“You can read the whole thing here”:http://www.j-bradford-delong.net/movable_type/2004-2_archives/000586.html
In response to “another article”:http://www.bopnews.com/archives/002532.html, wherein someone notes–mostly without suprise–that Linux is becoming a real contender for desktop use, Brad puts forth the following:
bq. There are two theories about open-source. The first is that while it has always been possible for a charismatic leader to call forth immense team effort and accomplish great things by force of inspiration and example alone, such enterprises are never stable. In the long run you need either the stick of potential punishment–call it the authority of the state–or the carrot of material reward–the market–in order to maintain a large social division of labor and preserve a project across any substantial length of time. Call this process the routinization of charisma.
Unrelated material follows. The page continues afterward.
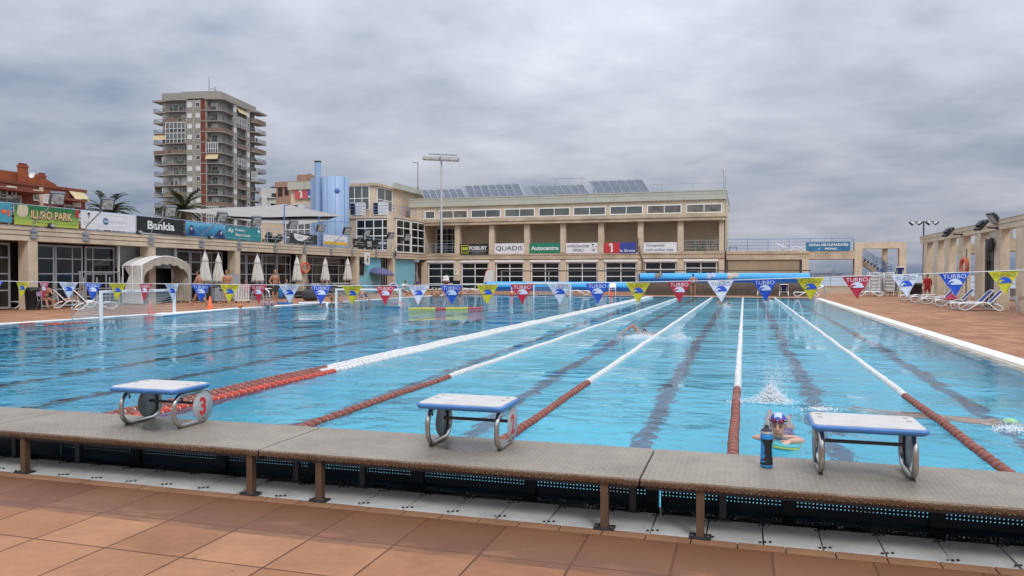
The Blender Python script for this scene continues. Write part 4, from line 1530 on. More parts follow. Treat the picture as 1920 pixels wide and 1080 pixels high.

On this theory, those parts of open-source that will survive are those that get successfully routinized: substantial companies with big revenue flows have to say to people, “We’ve hired you to work on open-source, specifically Linux.” Why would a company do this? Well, why was Microsoft so eager to make sure that the hardware specification for the IMB PC remained open? Anyone with a substantial market position in a neighboring segment can profit enormously from the expansion of the market that free-as-in-beer product provides. This is what IBM is doing now by supporting Linux: trying to remove or at least reduce the Windows tax on computers, and so grow the market in the business-services segment that IBM is close to dominating.
Think of it this way: Microsoft is like the late Roman Empire, IBM is like the Huns, and the Linux programmers are like the Goths. IBM’s support of Linux is the analogue of the Huns driving the Goths before them to soften up the Roman Empire at the end of the fourth century.
The second theory is that it has been difficulties in communication and organization that have prevented the running of persistent, large-scale divisions of labor off of other human motives than fear and greed, but that now–thanks to the IT revolution–costs of communication and organization have dropped far enough that simple enthusiasm, curiosity, or the desire to demonstrate technical skill can attract enough part-time workers who can be coordinated enough to make meaningful contributions to an ongoing project.
It will be interesting to see what the answer is.
It is an interesting question. Despite having been on the inside of this for a long time, I have no idea what the answer is.